Но все же самой поразительной чертой этой элиты была не малочисленность, а то, что она была тесно связана с государством и зависима от него. Государственная служба являлась для значительной части основным каналом повышения социального статуса и, можно предполагать, немаловажным источником дохода. Именно в этом обстоятельстве можно усмотреть главный корень того прикладного толкования, которое давалось Просвещению в Германии, — ведь обязательным условием поступления на государственную службу и было соответствующее образование и воспитание. Весьма точно положение просветительской элиты в обществе и государстве отразил известный афоризм: «Образование делает свободным». Для просвещенного немца второй половины XVIII в. свобода заключалась прежде всего в слиянии с государством.

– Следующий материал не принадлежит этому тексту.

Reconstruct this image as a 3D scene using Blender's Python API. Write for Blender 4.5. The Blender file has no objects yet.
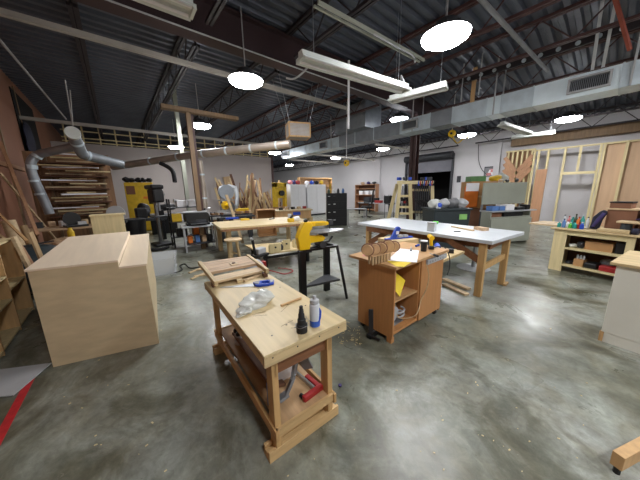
import bpy, bmesh, math, random
from mathutils import Vector, Matrix
random.seed(7)
C = bpy.context.scene.collection
R = math.radians

# ------------------------------------------------------------------ camera
H, FPX = 1.62, 243.0
ROLL = math.atan(-.0195)
PITCH = math.atan((240-190.3)*math.cos(ROLL)/FPX)
def _lvl(x, y, z):
    c, s = math.cos(ROLL), math.sin(ROLL)
    xr, yr = x*c+y*s, -x*s+y*c
    yu = -yr
    cp, sp = math.cos(PITCH), math.sin(PITCH)
    return xr, z*cp+yu*sp, -z*sp+yu*cp
_a = _lvl(115-320, 194-240, FPX); YAW = math.atan2(_a[0], _a[1])
def ray(px, py):
    x, f, u = _lvl(px-320, py-240, FPX)
    c, s = math.cos(YAW), math.sin(YAW)
    return Vector((x*c-f*s, x*s+f*c, u))
def AZ(px, py, z):
    r = ray(px, py); t = (z-H)/r.z; return Vector((r.x*t, r.y*t, z))
def AX(px, py, X):
    r = ray(px, py); t = X/r.x; return Vector((X, r.y*t, H+r.z*t))
def AY(px, py, Y):
    r = ray(px, py); t = Y/r.y; return Vector((r.x*t, Y, H+r.z*t))
cd = bpy.data.cameras.new('camera'); cam = bpy.data.objects.new('camera', cd); C.objects.link(cam)
fw = ray(320, 240).normalized(); rt = (ray(321, 240)-ray(320, 240)).normalized(); up = rt.cross(fw)
cam.matrix_world = Matrix(((rt.x, up.x, -fw.x, 0), (rt.y, up.y, -fw.y, 0), (rt.z, up.z, -fw.z, H), (0, 0, 0, 1)))
cd.sensor_width = 36; cd.lens = FPX/640*36; cd.clip_end = 200; cd.clip_start = .02
bpy.context.scene.camera = cam
S = bpy.context.scene
S.view_settings.view_transform = 'Standard'; S.view_settings.look = 'None'; S.view_settings.gamma = 1
S.view_settings.use_curve_mapping = False
S.view_settings.exposure = 0.95

# --------------------------------------------------------------- materials
def lin(c):
    return tuple(((v/255)/12.92 if v/255 <= .04045 else ((v/255+.055)/1.055)**2.4) for v in c)
M = {}
def mat(name, col, rough=.6, metal=0, var=.12, scale=6, stretch=None, bump=0, col2=None, spec=None):
    m = bpy.data.materials.new(name); m.use_nodes = True; M[name] = m
    nt = m.node_tree; b = nt.nodes['Principled BSDF']; L = nt.links
    c1 = lin(col); c2 = lin(col2) if col2 else tuple(v*(1-var*2) for v in c1)
    tc = nt.nodes.new('ShaderNodeTexCoord'); mp = nt.nodes.new('ShaderNodeMapping')
    mp.inputs['Scale'].default_value = stretch or (1, 1, 1)
    nz = nt.nodes.new('ShaderNodeTexNoise'); nz.inputs['Scale'].default_value = scale; nz.inputs['Detail'].default_value = 5
    cr = nt.nodes.new('ShaderNodeValToRGB'); cr.color_ramp.elements[0].position = .32; cr.color_ramp.elements[1].position = .68
    cr.color_ramp.elements[0].color = (*c2, 1); cr.color_ramp.elements[1].color = (*c1, 1)
    L.new(tc.outputs['Object'], mp.inputs[0]); L.new(mp.outputs[0], nz.inputs['Vector']); L.new(nz.outputs['Fac'], cr.inputs[0])
    L.new(cr.outputs[0], b.inputs['Base Color'])
    b.inputs['Roughness'].default_value = rough; b.inputs['Metallic'].default_value = metal
    if spec is not None: b.inputs['Specular IOR Level'].default_value = spec
    if bump:
        bp = nt.nodes.new('ShaderNodeBump'); bp.inputs['Strength'].default_value = bump; bp.inputs['Distance'].default_value = .01
        L.new(nz.outputs['Fac'], bp.inputs['Height']); L.new(bp.outputs[0], b.inputs['Normal'])
    return m
def wood(name, col, var=.16, ax='x', scale=5, rough=.6):
    st = {'x': (.35, 5, 5), 'y': (5, .35, 5), 'z': (5, 5, .35)}[ax]
    return mat(name, col, rough, 0, var, scale, st)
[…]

Кроме личных мотивов, просветителей связывали с государством еще и религиозные и философские традиции. Учитывая известную близость между протестантской теологией и Просвещением, вряд ли можно сомневаться, что учение Лютера о божественном происхождении светской власти и абсолютной необходимости ей повиноваться оказало большое влияние на мировоззрение просветителей. Вместе с тем на отношение просветителей к государству повлияли и традиции средневековой камералистики, хранителями которой были университеты. Предназначенные для подготовки чиновников государственного управления лесным, сельским и т. д. хозяйством, так называемые «камеральные науки» служили теоретическим обоснованием всестороннего вмешательства государства в жизнь общества и в этом качестве оказались небесполезны и в эпоху просвещенного абсолютизма.
С конца XVII в. в немецкой общественной мысли теории естественного права и договорного происхождения государства уживались с апологетикой абсолютной монархии. Их соединил еще Самуэль Пуфендорф, которого иногда называют пионером немецкого Просвещения. В качестве носителя единой верховной власти в государстве он предпочитал видеть неограниченного монарха, которому бы принадлежало право жизни и смерти над своими подданными. Абсолютистски-монархическая форма правления устраивала и Христиана Томазия. Ему хотелось бы только, чтобы эта власть заботилась о благе подданных, оберегала покой и мир в государстве, поддерживала справедливость. Воззрения Христиана Вольфа мало чем отличались от трактовки основных проблем государственности Пуфендорфом и Томазием. В общем усилиями этих философов к середине XVIII в. в немецкой общественной мысли сложилось понимание монарха как единственного толкователя и проводника естественного права. Объективно тем самым снималось противоречие между естественным и позитивным правом. Из орудия критики существующего государства естественное право превращалось в его главную идеологическую опору.
На фоне общей робости политико-правовой мысли Германии смелостью и последовательностью отличались воззрения И. Канта. Справедливо считается, что он своим творчеством подвел итог теоретическим изысканиям эпохи Просвещения. Вместе с тем этот философ решительно выступил против утилитарной редукции морали, лежавшей в основе большинства современных ему концепций государства и права. Убеждение, что добрые дела можно совершать лишь «с задней мыслью», в расчете на успех или награду, он отвергал как «радикальное зло». Ибо такая нравственная установка требует от человека приспособления к обстоятельствам, из которых самое важное — отношение к нему власть имущих. Поэтому эгоизм, даже разумный, толкает к релятивизации норм нравственности — раболепию «бесправных» низов общества, лицемерию неуверенных в своем завтрашнем дне «средних слоев» и гедонистической беззастенчивости упоенных властью «верхов». Кант показал, что эгоизм является стержнем всех жизненно-практических отношений в условиях неограниченной монархии. Тем самым он выразил свое отношение к абсолютизму, столь милому сердцам многих его просвещенных соотечественников. Этому принципу он противопоставил императивное истолкование нравственности: «Поступай так, чтобы ты всегда относился к человечеству и в своем лице, и в лице всякого другого так же, как к цели, и никогда не относился к нему так же, как к средству». Объявляя личность самоцелью общественной организации, Кант боролся с представлениями об оправданности безоговорочного подчинения личности государственным интересам.